A principal protection against the collection of consumer debts that are not actually owed is the Fair Debt Collection Practices Act’s validation notice, which obliges debt collectors demanding payment to notify consumers of their rights to dispute debts and request verification, among other things. This Article reports on the first public study of whether consumers understand the notices or what they take away from them. For nearly four decades, courts have decided whether validation notices satisfied the FDCPA without ever knowing when or if consumers understand the notices. This Article attempts to remedy that problem.

Collectors who prefer that consumers focus on the request for payment rather than a statement of consumer rights will find our results heartening. When we surveyed consumers by showing them a collection letter the Seventh Circuit had upheld against challenge, on most questions respondents did not show significantly better understanding of the validation notice in that letter than on an otherwise identical letter without any validation notice at all. More than half the court-approved letter respondents seemed confused by the notice’s phrasing about when the collector would assume the debt to be valid. About a quarter did not realize they could request verification of the debt, and nearly all who realized they could seek verification also thought that an oral request was sufficient even though both the statute and notice specify that a writing is required. More than a third of respondents thought that if they did not meet the thirty-day deadline specified in the validation notice for disputing the debt, they would have to pay the debt or could not defend against a suit to collect it even if they did not owe the debt. Under the standard the FTC uses for determining deception in surveys, the notice would be found deceptive.

Our results raise troubling questions about the effectiveness of current forms of validation notices, and therefore whether consumers being pursued by collectors for debts they do not owe are appropriately protected. The willingness of courts to approve validation notices that do not serve Congress’s goals creates the illusion of consumer protection without the reality.

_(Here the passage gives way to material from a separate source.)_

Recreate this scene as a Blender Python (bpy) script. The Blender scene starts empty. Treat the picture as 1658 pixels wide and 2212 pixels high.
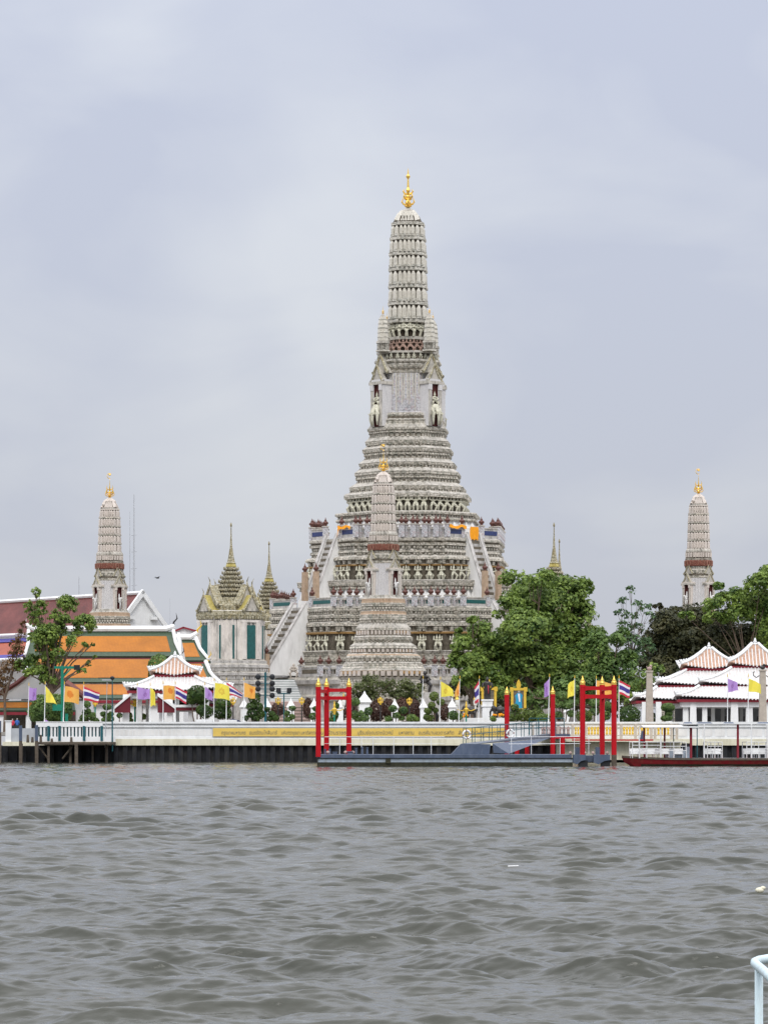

In addition, Fortune posted Professor Sovern’s commentary about the Consumer Financial Protection Bureau’s new arbitration rule, titled How This New Rule Prevents Your Bank From Ripping You Off.  Professor Sovern explained:

Most people don’t sue when someone takes advantage of them for, say, $300. It’s just not worth it. That’s where class actions and the CFPB come in * * *
* * *
Wells Fargo * * * agreed [in the unauthorized account class action] to a class action settlement of $142 million. The settlement still requires court approval, but the court approved it preliminarily earlier this month. Lawyer fees are capped at 15% of the $142 million. And if the remaining money isn’t enough to compensate its customers, pay the lawyers, and provide injured customers with an extra $25 million, Wells Fargo will chip in more.
The Wells Fargo case shows the difference between arbitration and class actions: the difference between getting nothing and getting something. * * *
* * *
Critics of the rule claim that class actions are just giveaways to lawyers. It’s true that not all class actions work as well as the Wells Fargo one, but the remedy for bad class actions is no more to eliminate them than the remedy for bank misconduct is to eliminate banks. Rather, the remedy is to make sure courts live up to their obligation to approve class action settlements only if they are “fair, reasonable, and adequate.”